GCHQ releases a code-breaking app

GCHQ has released an Android app to inspire potential cyber-security wiz kids

The government communications-monitoring agency GCHQ has released its first app, and it's a game.

Cryptoy is designed to teach young students the art of code-breaking by introducing them to historic ciphers such as the famous Enigma code, cracked by Bletchley Park during World War II.

GCHQ hopes that the app, which can be downloaded free of charge from Google Play, will inspire the next generation of cyber security experts and was released to mark the third anniversary of the government's current cyber-security strategy.

The Cabinet recently released a report, which claimed that businesses of all sizes were still failing to grasp the importance of IT security.

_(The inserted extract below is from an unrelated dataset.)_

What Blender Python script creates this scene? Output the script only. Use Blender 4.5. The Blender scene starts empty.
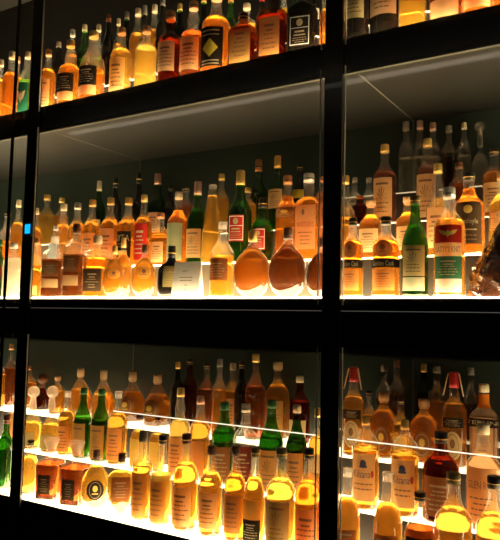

“Although the overall number of breaches has gone down since 2013, the reported cost and severity of those breaches has increased significantly,” the report said. “For small organisations the worst breaches cost between £65,000 and £115,000 on average and for large organisations between £600,000 and £1.15 million.”

The Department for Business Innovation and Skills (BIS), in conjunction with Innovate UK, has been offering £5,000 vouchers to SMEs to invest in improving their cyber-security.

GCHQ said that as well as a bit of fun, the app reflected a critical need to enthuse the next generation of cyber security professionals.

“All of this is extremely relevant to today’s world where information security is increasingly important and where we need young people to study the subjects necessary to equip them to become the next generation of cyber security experts,” said a GCHQ spokesperson.